**REQUEST**
Leave the pictures out. Return all other data exactly.

**AVAILABLE DATA**
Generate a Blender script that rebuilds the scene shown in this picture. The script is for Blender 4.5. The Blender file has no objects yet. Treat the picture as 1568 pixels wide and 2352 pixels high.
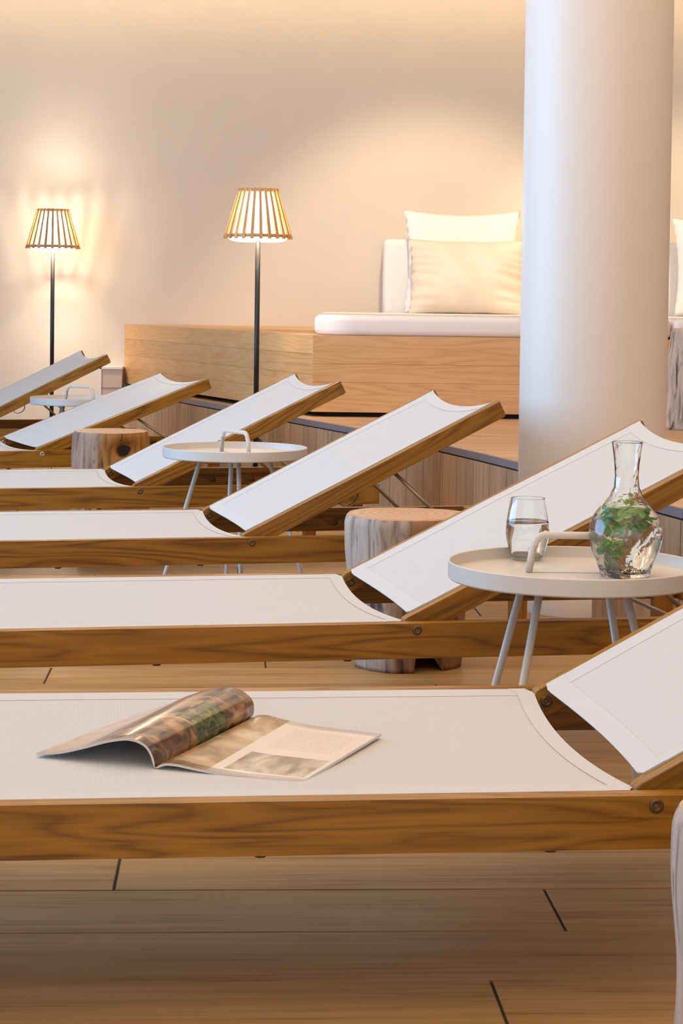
import bpy, bmesh, math, random
from mathutils import Vector, Matrix
PI = math.pi
R = math.radians
rnd = random.Random(7)
S = bpy.context.scene
C = S.collection

# ---------------------------------------------------------------- camera
f_px, PITCH, ROLL, HORIZON = 4514.35, 0.0385185, 0.0132789, 688.42
fw = Vector((0, math.cos(PITCH), -math.sin(PITCH)))
x0 = Vector((1, 0, 0)); u0 = x0.cross(fw)
rt = math.cos(ROLL) * x0 + math.sin(ROLL) * u0
up = -math.sin(ROLL) * x0 + math.cos(ROLL) * u0
cam_data = bpy.data.cameras.new('camera'); cam = bpy.data.objects.new('camera', cam_data); C.objects.link(cam)
M = Matrix((rt, up, -fw)).transposed().to_4x4(); M.translation = Vector((0, 0, .85)); cam.matrix_world = M
cam_data.sensor_fit = 'HORIZONTAL'; cam_data.sensor_width = 36; cam_data.lens = f_px * 36 / 1568
cam_data.shift_y = -(1176 - (HORIZON + f_px * math.tan(PITCH))) / 1568
cam_data.clip_start = .05; cam_data.clip_end = 60
S.camera = cam
# ---------------------------------------------------------------- world, exposure, large lights
S.view_settings.view_transform = 'Standard'; S.view_settings.look = 'None'
S.view_settings.gamma = 1; S.view_settings.use_curve_mapping = False
S.view_settings.exposure = 0.0
W = bpy.data.worlds.new('world'); S.world = W; W.use_nodes = True
W.node_tree.nodes['Background'].inputs[0].default_value = (.62, .78, 1, 1)
W.node_tree.nodes['Background'].inputs[1].default_value = 1.0

def area(name, loc, rot, sx, sy, power, col, spread=180):
    l = bpy.data.lights.new(name, 'AREA'); l.shape = 'RECTANGLE'; l.size = sx; l.size_y = sy
    l.energy = power; l.color = col; l.spread = R(spread)
    o = bpy.data.objects.new(name, l); C.objects.link(o); o.location = loc; o.rotation_euler = rot
    return o
area('window_and_fill_light', (-4.42, 4.9, 1.50), (0, R(-90), 0), 2.25, 4.6, 205, (.24, .56, 1))        # in the left window
area('window_and_fill_light', (0, -1.9, 1.4), (R(90), 0, 0), 7.0, 2.2, 30, (1, .88, .76))              # unseen warm fill, added behind the camera to brighten the foreground
area('ceiling_light', (.2, 3.8, 2.56), (0, 0, 0), 4.2, 8.6, 150, (1, .72, .46))                   # warm ceiling panel over the loungers
area('cove_light', (0, 10.32, 2.70), (R(-25), 0, 0), 8.6, .08, 125, (1, .78, .50))                # strip in the ceiling cove
def spot(loc, tgt, power, col, size, blend=.6, r=.05):
    l = bpy.data.lights.new('ceiling_spot', 'SPOT'); l.energy = power; l.color = col; l.spot_size = R(size); l.spot_blend = blend
    l.shadow_soft_size = r
    o = bpy.data.objects.new('ceiling_spot', l); C.objects.link(o); o.location = loc
    o.rotation_euler = (Vector(tgt) - Vector(loc)).to_track_quat('-Z', 'Y').to_euler()
spot((.35, 8.7, 2.55), (.45, 10.3, .9), 130, (1, .80, .58), 62)
spot((1.9, 8.7, 2.55), (1.8, 10.3, .9), 130, (1, .78, .55), 62)

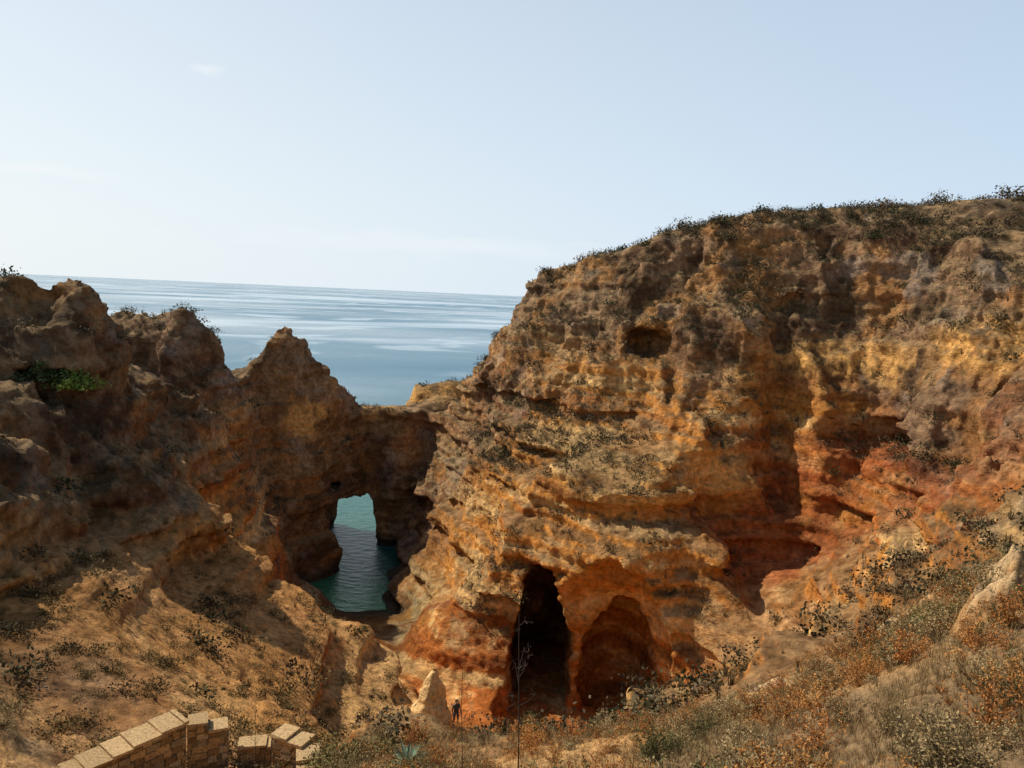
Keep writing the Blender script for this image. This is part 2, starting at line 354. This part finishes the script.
# ---------------------------------------------------------------- sea
m,nt,b=newmat('sea_water');L=nt.links.new
geo=nt.nodes.new('ShaderNodeNewGeometry')
sep=nt.nodes.new('ShaderNodeSeparateXYZ');L(geo.outputs['Position'],sep.inputs[0])
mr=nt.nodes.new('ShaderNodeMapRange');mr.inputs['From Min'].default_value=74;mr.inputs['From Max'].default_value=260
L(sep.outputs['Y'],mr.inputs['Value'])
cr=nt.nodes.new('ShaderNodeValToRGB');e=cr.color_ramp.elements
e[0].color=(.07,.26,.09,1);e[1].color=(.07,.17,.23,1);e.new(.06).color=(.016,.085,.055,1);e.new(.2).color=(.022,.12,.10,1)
L(mr.outputs[0],cr.inputs[0])
b.inputs['IOR'].default_value=1.33
def seanoise(sx,sy,rot,det,dist,f0,f1,t0,t1):
    mp=nt.nodes.new('ShaderNodeMapping');mp.inputs['Scale'].default_value=(sx,sy,1);mp.inputs['Rotation'].default_value=(0,0,rot)
    L(geo.outputs['Position'],mp.inputs[0])
    ns=nt.nodes.new('ShaderNodeTexNoise');ns.inputs['Scale'].default_value=1;ns.inputs['Detail'].default_value=det;ns.inputs['Distortion'].default_value=dist
    L(mp.outputs[0],ns.inputs[0])
    rr=nt.nodes.new('ShaderNodeMapRange');rr.inputs['From Min'].default_value=f0;rr.inputs['From Max'].default_value=f1;rr.inputs['To Min'].default_value=t0;rr.inputs['To Max'].default_value=t1
    L(ns.outputs['Fac'],rr.inputs['Value']);return rr.outputs[0]
L(seanoise(.0009,.0016,.25,4,2.2,.35,.65,.12,.40),b.inputs['Roughness'])
# pale slicks drifting on the surface
sl=nt.nodes.new('ShaderNodeMath');sl.operation='MAXIMUM'
L(seanoise(.0045,.0050,.5,4,3.5,.55,.63,0,.8),sl.inputs[0]);L(seanoise(.0006,.0009,-.2,4,3.,.52,.60,0,.95),sl.inputs[1])
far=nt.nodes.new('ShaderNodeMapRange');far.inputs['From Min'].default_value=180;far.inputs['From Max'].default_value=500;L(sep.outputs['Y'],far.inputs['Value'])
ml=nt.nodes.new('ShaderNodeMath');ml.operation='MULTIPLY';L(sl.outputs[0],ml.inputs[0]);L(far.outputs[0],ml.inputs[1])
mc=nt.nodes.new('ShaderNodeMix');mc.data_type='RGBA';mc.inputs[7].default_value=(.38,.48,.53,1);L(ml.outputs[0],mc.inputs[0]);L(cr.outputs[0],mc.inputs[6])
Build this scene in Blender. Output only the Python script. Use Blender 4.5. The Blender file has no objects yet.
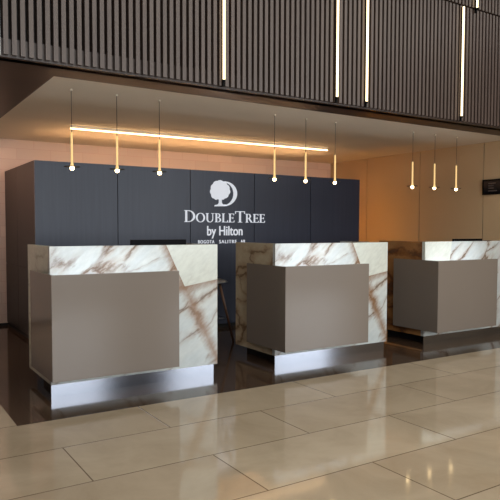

**WORKED ANSWER**
Generate a Blender script that rebuilds the scene shown in this picture. The script is for Blender 4.5. The Blender file has no objects yet. Treat the picture as 1568 pixels wide and 2352 pixels high.
import bpy, bmesh, math, random
from mathutils import Vector, Matrix
PI = math.pi
R = math.radians
rnd = random.Random(7)
S = bpy.context.scene
C = S.collection

# ---------------------------------------------------------------- camera
f_px, PITCH, ROLL, HORIZON = 4514.35, 0.0385185, 0.0132789, 688.42
fw = Vector((0, math.cos(PITCH), -math.sin(PITCH)))
x0 = Vector((1, 0, 0)); u0 = x0.cross(fw)
rt = math.cos(ROLL) * x0 + math.sin(ROLL) * u0
up = -math.sin(ROLL) * x0 + math.cos(ROLL) * u0
cam_data = bpy.data.cameras.new('camera'); cam = bpy.data.objects.new('camera', cam_data); C.objects.link(cam)
M = Matrix((rt, up, -fw)).transposed().to_4x4(); M.translation = Vector((0, 0, .85)); cam.matrix_world = M
cam_data.sensor_fit = 'HORIZONTAL'; cam_data.sensor_width = 36; cam_data.lens = f_px * 36 / 1568
cam_data.shift_y = -(1176 - (HORIZON + f_px * math.tan(PITCH))) / 1568
cam_data.clip_start = .05; cam_data.clip_end = 60
S.camera = cam
# ---------------------------------------------------------------- world, exposure, large lights
S.view_settings.view_transform = 'Standard'; S.view_settings.look = 'None'
S.view_settings.gamma = 1; S.view_settings.use_curve_mapping = False
S.view_settings.exposure = 0.0
W = bpy.data.worlds.new('world'); S.world = W; W.use_nodes = True
W.node_tree.nodes['Background'].inputs[0].default_value = (.62, .78, 1, 1)
W.node_tree.nodes['Background'].inputs[1].default_value = 1.0

def area(name, loc, rot, sx, sy, power, col, spread=180):
    l = bpy.data.lights.new(name, 'AREA'); l.shape = 'RECTANGLE'; l.size = sx; l.size_y = sy
    l.energy = power; l.color = col; l.spread = R(spread)
    o = bpy.data.objects.new(name, l); C.objects.link(o); o.location = loc; o.rotation_euler = rot
    return o
area('window_and_fill_light', (-4.42, 4.9, 1.50), (0, R(-90), 0), 2.25, 4.6, 205, (.24, .56, 1))        # in the left window
area('window_and_fill_light', (0, -1.9, 1.4), (R(90), 0, 0), 7.0, 2.2, 30, (1, .88, .76))              # unseen warm fill, added behind the camera to brighten the foreground
area('ceiling_light', (.2, 3.8, 2.56), (0, 0, 0), 4.2, 8.6, 150, (1, .72, .46))                   # warm ceiling panel over the loungers
area('cove_light', (0, 10.32, 2.70), (R(-25), 0, 0), 8.6, .08, 125, (1, .78, .50))                # strip in the ceiling cove
def spot(loc, tgt, power, col, size, blend=.6, r=.05):
    l = bpy.data.lights.new('ceiling_spot', 'SPOT'); l.energy = power; l.color = col; l.spot_size = R(size); l.spot_blend = blend
    l.shadow_soft_size = r
    o = bpy.data.objects.new('ceiling_spot', l); C.objects.link(o); o.location = loc
    o.rotation_euler = (Vector(tgt) - Vector(loc)).to_track_quat('-Z', 'Y').to_euler()
spot((.35, 8.7, 2.55), (.45, 10.3, .9), 130, (1, .80, .58), 62)
spot((1.9, 8.7, 2.55), (1.8, 10.3, .9), 130, (1, .78, .55), 62)

Keep writing the Blender script for this image. This is part 2, starting at line 354. This part finishes the script.
# ---------------------------------------------------------------- sea
m,nt,b=newmat('sea_water');L=nt.links.new
geo=nt.nodes.new('ShaderNodeNewGeometry')
sep=nt.nodes.new('ShaderNodeSeparateXYZ');L(geo.outputs['Position'],sep.inputs[0])
mr=nt.nodes.new('ShaderNodeMapRange');mr.inputs['From Min'].default_value=74;mr.inputs['From Max'].default_value=260
L(sep.outputs['Y'],mr.inputs['Value'])
cr=nt.nodes.new('ShaderNodeValToRGB');e=cr.color_ramp.elements
e[0].color=(.07,.26,.09,1);e[1].color=(.07,.17,.23,1);e.new(.06).color=(.016,.085,.055,1);e.new(.2).color=(.022,.12,.10,1)
L(mr.outputs[0],cr.inputs[0])
b.inputs['IOR'].default_value=1.33
def seanoise(sx,sy,rot,det,dist,f0,f1,t0,t1):
    mp=nt.nodes.new('ShaderNodeMapping');mp.inputs['Scale'].default_value=(sx,sy,1);mp.inputs['Rotation'].default_value=(0,0,rot)
    L(geo.outputs['Position'],mp.inputs[0])
    ns=nt.nodes.new('ShaderNodeTexNoise');ns.inputs['Scale'].default_value=1;ns.inputs['Detail'].default_value=det;ns.inputs['Distortion'].default_value=dist
    L(mp.outputs[0],ns.inputs[0])
    rr=nt.nodes.new('ShaderNodeMapRange');rr.inputs['From Min'].default_value=f0;rr.inputs['From Max'].default_value=f1;rr.inputs['To Min'].default_value=t0;rr.inputs['To Max'].default_value=t1
    L(ns.outputs['Fac'],rr.inputs['Value']);return rr.outputs[0]
L(seanoise(.0009,.0016,.25,4,2.2,.35,.65,.12,.40),b.inputs['Roughness'])
# pale slicks drifting on the surface
sl=nt.nodes.new('ShaderNodeMath');sl.operation='MAXIMUM'
L(seanoise(.0045,.0050,.5,4,3.5,.55,.63,0,.8),sl.inputs[0]);L(seanoise(.0006,.0009,-.2,4,3.,.52,.60,0,.95),sl.inputs[1])
far=nt.nodes.new('ShaderNodeMapRange');far.inputs['From Min'].default_value=180;far.inputs['From Max'].default_value=500;L(sep.outputs['Y'],far.inputs['Value'])
ml=nt.nodes.new('ShaderNodeMath');ml.operation='MULTIPLY';L(sl.outputs[0],ml.inputs[0]);L(far.outputs[0],ml.inputs[1])
mc=nt.nodes.new('ShaderNodeMix');mc.data_type='RGBA';mc.inputs[7].default_value=(.38,.48,.53,1);L(ml.outputs[0],mc.inputs[0]);L(cr.outputs[0],mc.inputs[6])
Build this scene in Blender. Output only the Python script. Use Blender 4.5. The Blender file has no objects yet.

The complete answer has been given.